Charli XCX at Lafayette review: a sweaty, rib-rattling release bursting with love

Back in the club  (pr handout)
Back in the club (pr handout)

Charli XCX’s career has been built on fruitful collaborations and songs about infinite nights out with neverending afters - basically, she does not seem like a person who would thrive during a global lockdown. For a long time the album that she made during those long, strange months in 2020 (How I’m Feeling Now) didn’t feel like it would ever reach its full potential - making a sweaty club full of screeching people dance - but at Lafayette on Sunday night all that pent up energy finally found its outlet.

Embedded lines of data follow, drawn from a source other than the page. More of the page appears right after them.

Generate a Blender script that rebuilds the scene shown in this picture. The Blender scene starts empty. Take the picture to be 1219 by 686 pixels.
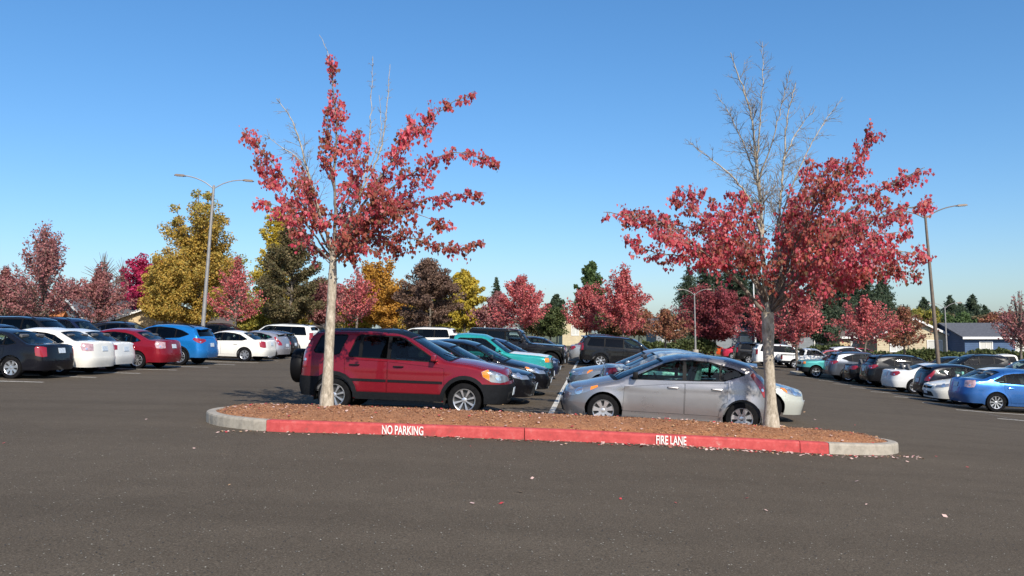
import bpy, bmesh, math, random
import numpy as np
from mathutils import Vector, Matrix
from mathutils.geometry import delaunay_2d_cdt

C = bpy.context.scene.collection
SC = bpy.context.scene
R = math.radians
rnd = random.Random(11)
nr = np.random.default_rng(5)

# ------------------------------------------------------------------ camera, world, sun
cam_d = bpy.data.cameras.new('camera')
cam = bpy.data.objects.new('camera', cam_d)
C.objects.link(cam)
cam_d.sensor_width = 36
cam_d.lens = 36 * 1000 / 1219
cam_d.clip_start = 0.1
cam_d.clip_end = 3000
EYE = 1.76
cam.location = (0, 0, EYE)
cam.rotation_euler = (R(90 + 3.03), 0, 0)
SC.camera = cam

SUN_EL = 36
SUN_AZ = 159          # compass style: 180 is straight behind the camera, less swings to the right
w = bpy.data.worlds.new('World')
SC.world = w
w.use_nodes = True
nt = w.node_tree
bg = nt.nodes['Background']
sky = nt.nodes.new('ShaderNodeTexSky')
sky.sky_type = 'NISHITA'
sky.sun_disc = False
sky.sun_elevation = R(SUN_EL)
sky.sun_rotation = R(SUN_AZ)
sky.altitude = 0
sky.air_density = 1.0
sky.dust_density = 1.1
sky.ozone_density = 6.0
hs = nt.nodes.new('ShaderNodeHueSaturation')
hs.inputs['Saturation'].default_value = 1.2
gm = nt.nodes.new('ShaderNodeGamma'); gm.inputs[1].default_value = .9
nt.links.new(sky.outputs[0], gm.inputs[0])
nt.links.new(gm.outputs[0], hs.inputs['Color'])
nt.links.new(hs.outputs[0], bg.inputs[0])
bg.inputs[1].default_value = 0.15
sd = bpy.data.lights.new('sun', 'SUN')
sd.energy = 4.6
sd.angle = R(0.53)
sd.color = (1.0, 0.93, 0.82)
sun = bpy.data.objects.new('sun', sd)
C.objects.link(sun)
az, el = R(SUN_AZ), R(SUN_EL)
sv = Vector((math.sin(az) * math.cos(el), math.cos(az) * math.cos(el), math.sin(el)))
sun.rotation_euler = sv.to_track_quat('Z', 'Y').to_euler()
sun.location = sv * 50
SC.view_settings.view_transform = 'Standard'
SC.view_settings.look = 'None'
SC.view_settings.exposure = 0.36
SC.view_settings.gamma = 1
SC.render.engine = 'CYCLES'

# ------------------------------------------------------------------ helpers
def setp(o, label=None, cat=None, group=None, kind=None):
    if label: o['label'] = label
    if cat: o['category'] = cat
    if group: o['group'] = group
    if kind: o['kind'] = kind
    return o

def empty(name, loc=(0, 0, 0), rz=0.0):
    o = bpy.data.objects.new(name, None)
    o.empty_display_size = 0.2
    C.objects.link(o)
    o.location = loc
    o.rotation_euler = (0, 0, rz)
    return o

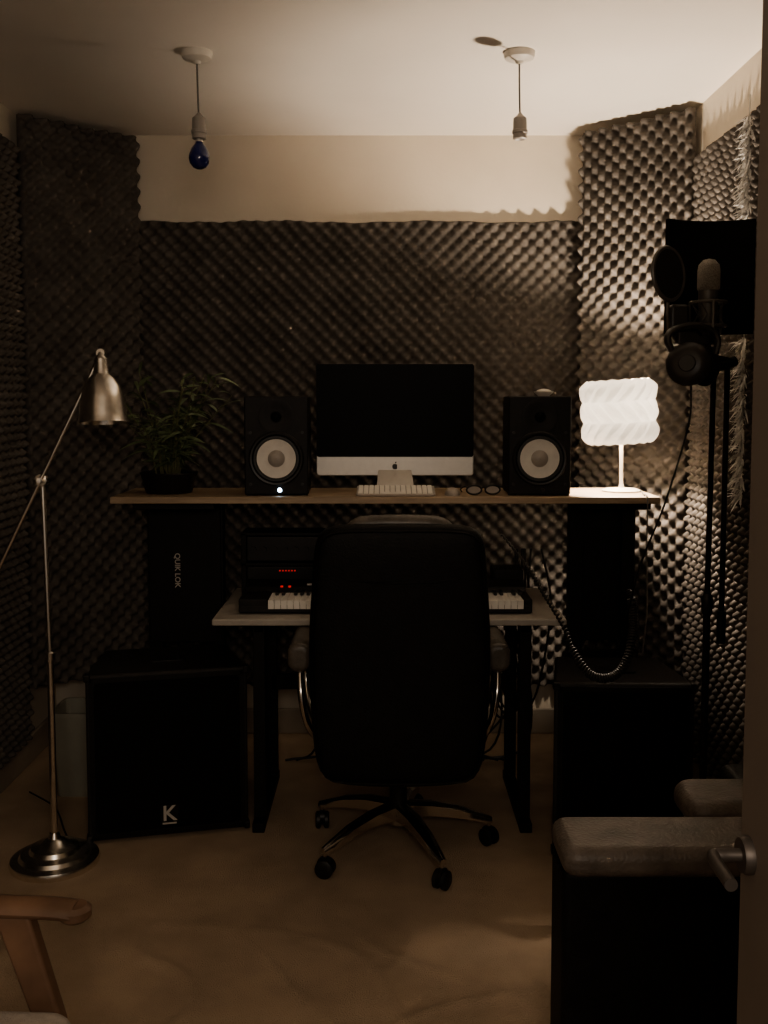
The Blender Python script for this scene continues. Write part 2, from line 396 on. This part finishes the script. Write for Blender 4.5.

More than any other live show I’ve seen since gigs returned, this show said: lockdown is over - now make out with the stranger next to you.

Of course, it’s sort of surreal to be feeling that during a time when another lockdown seems like it might actually be a good idea, but the release that Charli XCX brought to the small venue bit its thumb at all that. She strode out looking like someone from The Matrix styled by Miss Piggy, all flouncy black and Oakley sunglasses with a high ponytail that would make Ariana Grande wince.

As an aficionado of autotune, Charli doesn’t give a powerhouse vocal performance. That’s not the point - rather, she gave us something that drew on the pummelling energy of dank techno clubs and the melodrama of a drag show. She thrived on the small stage with mere inches between her and the crowd, and threw her body through gyrations and air punches as though she were an anonymous body in a crowd. She occasionally got frustrated that the power she was giving out wasn’t matched by a crowd who seemed bowled over by her. “I wanna see you f***ing do something,” she yelled as her song forever descended into clanking industrial noise with a beat that wanted to see you on all fours. “Anything!”

Songs that had failed to grab me on record fizzled and spun as she rattled through the album’s 11 songs: it seemed to confirm that no Charli XCX song can reach its full potential without feeling the bass rattle your rib cage. At one point I checked the time and marvelled that we were only half an hour in - it had been half an hour of relentless movement and songs that ceaselessly rushed into one another.

The tenderness of c.20 and party 4 u was a reminder that under that brash bravado and demands for more beats is a heart that truly ached for human connection during the time when all we had was Zoom. Charli XCX gave us the anti-lockdown: a thrumming, crackling mass of sweaty, breathless, clawing love.